— start ENTRIES SUPPLIED —
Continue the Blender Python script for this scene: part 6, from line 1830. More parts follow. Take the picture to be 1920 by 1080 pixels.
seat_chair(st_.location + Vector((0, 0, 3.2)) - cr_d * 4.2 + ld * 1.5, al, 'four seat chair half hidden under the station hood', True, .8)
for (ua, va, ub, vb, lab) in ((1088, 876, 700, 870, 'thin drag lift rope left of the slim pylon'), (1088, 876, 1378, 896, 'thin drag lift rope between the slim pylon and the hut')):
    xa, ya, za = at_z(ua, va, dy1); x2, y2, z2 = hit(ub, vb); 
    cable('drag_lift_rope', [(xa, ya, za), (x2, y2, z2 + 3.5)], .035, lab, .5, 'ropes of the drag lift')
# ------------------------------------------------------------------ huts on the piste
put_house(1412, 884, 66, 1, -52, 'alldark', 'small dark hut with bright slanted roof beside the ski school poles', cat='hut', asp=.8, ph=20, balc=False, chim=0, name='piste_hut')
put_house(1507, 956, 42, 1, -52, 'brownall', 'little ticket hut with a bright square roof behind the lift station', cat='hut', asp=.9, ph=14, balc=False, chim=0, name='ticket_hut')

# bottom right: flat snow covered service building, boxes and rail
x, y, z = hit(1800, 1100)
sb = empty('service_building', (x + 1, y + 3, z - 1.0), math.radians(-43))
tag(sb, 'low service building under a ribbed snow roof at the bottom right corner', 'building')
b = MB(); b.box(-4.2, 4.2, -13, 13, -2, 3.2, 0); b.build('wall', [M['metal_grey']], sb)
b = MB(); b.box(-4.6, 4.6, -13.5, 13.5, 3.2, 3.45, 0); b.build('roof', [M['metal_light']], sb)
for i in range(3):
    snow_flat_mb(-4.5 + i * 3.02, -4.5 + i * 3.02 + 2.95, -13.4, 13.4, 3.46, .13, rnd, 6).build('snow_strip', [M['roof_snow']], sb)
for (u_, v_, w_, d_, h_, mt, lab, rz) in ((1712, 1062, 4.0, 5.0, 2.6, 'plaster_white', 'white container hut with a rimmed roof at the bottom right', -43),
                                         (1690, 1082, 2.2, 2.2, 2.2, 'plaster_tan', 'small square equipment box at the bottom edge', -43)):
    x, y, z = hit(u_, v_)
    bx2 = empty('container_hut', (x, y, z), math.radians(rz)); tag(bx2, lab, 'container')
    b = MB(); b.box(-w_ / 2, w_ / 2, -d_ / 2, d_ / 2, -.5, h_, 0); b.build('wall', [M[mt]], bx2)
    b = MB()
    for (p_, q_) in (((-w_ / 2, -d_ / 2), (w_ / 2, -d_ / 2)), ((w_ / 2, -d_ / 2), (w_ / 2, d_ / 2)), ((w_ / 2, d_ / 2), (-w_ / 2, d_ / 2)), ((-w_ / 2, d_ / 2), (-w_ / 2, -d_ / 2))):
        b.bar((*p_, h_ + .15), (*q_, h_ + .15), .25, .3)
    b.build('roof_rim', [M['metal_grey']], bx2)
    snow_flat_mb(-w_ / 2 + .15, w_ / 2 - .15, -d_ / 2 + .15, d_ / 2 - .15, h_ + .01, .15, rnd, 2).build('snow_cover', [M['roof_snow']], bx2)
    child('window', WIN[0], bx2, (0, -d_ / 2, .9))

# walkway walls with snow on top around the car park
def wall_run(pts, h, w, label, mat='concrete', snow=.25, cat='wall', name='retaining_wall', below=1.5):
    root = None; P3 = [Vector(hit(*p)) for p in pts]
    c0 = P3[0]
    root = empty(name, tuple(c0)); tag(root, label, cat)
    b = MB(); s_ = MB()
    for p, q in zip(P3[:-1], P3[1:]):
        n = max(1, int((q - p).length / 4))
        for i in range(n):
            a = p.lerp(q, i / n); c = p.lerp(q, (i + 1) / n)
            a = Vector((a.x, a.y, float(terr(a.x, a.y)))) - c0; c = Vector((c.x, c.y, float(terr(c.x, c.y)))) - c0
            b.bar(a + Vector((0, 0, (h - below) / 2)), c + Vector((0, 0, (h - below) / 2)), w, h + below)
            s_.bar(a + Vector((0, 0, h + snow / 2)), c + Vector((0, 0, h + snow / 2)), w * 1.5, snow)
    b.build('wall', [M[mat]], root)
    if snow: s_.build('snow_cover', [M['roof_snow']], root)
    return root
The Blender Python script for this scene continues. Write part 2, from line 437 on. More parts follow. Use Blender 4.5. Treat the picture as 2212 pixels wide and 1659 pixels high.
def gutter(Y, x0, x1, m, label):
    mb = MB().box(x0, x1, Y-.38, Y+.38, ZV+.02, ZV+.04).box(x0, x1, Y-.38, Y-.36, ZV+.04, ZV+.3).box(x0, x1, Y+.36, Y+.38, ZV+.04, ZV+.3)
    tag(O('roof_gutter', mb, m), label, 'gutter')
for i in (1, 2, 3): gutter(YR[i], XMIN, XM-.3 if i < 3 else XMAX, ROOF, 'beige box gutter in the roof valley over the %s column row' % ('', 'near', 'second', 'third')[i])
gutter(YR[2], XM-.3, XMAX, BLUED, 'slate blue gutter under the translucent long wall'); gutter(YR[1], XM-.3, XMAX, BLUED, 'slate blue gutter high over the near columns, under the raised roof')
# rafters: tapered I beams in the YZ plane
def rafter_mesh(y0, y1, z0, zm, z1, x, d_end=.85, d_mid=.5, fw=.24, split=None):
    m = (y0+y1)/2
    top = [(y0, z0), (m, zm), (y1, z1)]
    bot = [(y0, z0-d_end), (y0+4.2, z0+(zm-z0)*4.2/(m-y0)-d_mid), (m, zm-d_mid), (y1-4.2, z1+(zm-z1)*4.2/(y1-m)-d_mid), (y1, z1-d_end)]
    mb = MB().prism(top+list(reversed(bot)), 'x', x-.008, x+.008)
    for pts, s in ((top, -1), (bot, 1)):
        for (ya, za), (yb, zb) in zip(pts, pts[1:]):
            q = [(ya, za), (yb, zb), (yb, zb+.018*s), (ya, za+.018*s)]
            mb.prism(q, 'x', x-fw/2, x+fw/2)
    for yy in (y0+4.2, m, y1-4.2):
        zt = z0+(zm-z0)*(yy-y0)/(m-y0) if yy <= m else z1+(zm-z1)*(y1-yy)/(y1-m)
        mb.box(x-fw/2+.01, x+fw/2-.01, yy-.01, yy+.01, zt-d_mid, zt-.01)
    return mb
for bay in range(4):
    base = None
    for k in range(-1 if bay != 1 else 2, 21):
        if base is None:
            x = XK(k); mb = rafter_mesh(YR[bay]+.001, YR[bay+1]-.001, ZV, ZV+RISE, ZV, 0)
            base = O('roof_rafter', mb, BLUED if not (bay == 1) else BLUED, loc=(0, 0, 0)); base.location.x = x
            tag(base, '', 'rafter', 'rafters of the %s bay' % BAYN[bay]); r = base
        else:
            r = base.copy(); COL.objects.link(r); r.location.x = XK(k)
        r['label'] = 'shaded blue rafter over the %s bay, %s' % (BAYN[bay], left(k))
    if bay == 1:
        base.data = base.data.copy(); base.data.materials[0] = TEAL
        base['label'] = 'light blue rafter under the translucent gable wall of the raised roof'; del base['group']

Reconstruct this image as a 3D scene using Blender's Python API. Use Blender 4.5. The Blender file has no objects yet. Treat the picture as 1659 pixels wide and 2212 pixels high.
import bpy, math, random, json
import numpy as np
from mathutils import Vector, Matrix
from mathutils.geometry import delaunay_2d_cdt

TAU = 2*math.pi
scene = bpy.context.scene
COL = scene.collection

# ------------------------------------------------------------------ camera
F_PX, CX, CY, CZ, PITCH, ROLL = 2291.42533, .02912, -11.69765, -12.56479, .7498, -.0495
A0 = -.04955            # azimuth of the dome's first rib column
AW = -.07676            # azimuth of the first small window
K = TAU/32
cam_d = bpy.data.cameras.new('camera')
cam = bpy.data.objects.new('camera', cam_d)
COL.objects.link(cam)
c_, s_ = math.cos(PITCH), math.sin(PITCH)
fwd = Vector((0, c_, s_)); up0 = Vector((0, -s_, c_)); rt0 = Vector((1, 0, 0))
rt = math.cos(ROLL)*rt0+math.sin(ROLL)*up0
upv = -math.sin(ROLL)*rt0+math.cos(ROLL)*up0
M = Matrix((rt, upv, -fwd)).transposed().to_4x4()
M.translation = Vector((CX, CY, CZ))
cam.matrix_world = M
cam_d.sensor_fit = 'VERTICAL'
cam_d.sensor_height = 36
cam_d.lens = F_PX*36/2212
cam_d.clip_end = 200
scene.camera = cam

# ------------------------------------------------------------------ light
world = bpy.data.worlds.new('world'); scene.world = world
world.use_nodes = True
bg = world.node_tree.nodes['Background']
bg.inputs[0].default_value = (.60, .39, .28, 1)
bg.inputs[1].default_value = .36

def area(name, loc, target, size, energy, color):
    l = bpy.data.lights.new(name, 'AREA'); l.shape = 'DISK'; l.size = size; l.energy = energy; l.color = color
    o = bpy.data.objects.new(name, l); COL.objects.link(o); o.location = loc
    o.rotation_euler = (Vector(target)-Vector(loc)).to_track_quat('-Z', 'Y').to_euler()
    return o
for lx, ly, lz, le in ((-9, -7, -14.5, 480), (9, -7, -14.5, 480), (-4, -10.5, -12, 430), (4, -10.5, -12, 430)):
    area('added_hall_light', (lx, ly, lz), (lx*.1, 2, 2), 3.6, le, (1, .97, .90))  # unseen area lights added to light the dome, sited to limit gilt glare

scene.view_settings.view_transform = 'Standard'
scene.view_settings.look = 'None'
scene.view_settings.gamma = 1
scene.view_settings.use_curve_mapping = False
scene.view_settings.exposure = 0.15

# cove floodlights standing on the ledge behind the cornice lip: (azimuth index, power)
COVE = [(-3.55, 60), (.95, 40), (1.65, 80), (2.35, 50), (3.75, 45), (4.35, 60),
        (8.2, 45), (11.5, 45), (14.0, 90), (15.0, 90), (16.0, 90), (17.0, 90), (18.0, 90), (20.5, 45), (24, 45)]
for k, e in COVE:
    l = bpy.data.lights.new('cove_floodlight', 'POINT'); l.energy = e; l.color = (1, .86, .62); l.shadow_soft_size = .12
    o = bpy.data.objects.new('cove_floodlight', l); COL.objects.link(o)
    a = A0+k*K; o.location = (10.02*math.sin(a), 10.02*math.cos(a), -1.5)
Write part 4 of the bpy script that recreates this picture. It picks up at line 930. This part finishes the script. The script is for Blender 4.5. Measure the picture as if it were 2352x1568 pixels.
— end ENTRIES SUPPLIED —
* _REQUEST_
Of the lines above, extract only those from the line with "Reconstruct this image" to the line with "COL = scene.collection", both included, exactly as written.

* _THE ANSWER_
Reconstruct this image as a 3D scene using Blender's Python API. Use Blender 4.5. The Blender file has no objects yet. Treat the picture as 1659 pixels wide and 2212 pixels high.
import bpy, math, random, json
import numpy as np
from mathutils import Vector, Matrix
from mathutils.geometry import delaunay_2d_cdt

TAU = 2*math.pi
scene = bpy.context.scene
COL = scene.collection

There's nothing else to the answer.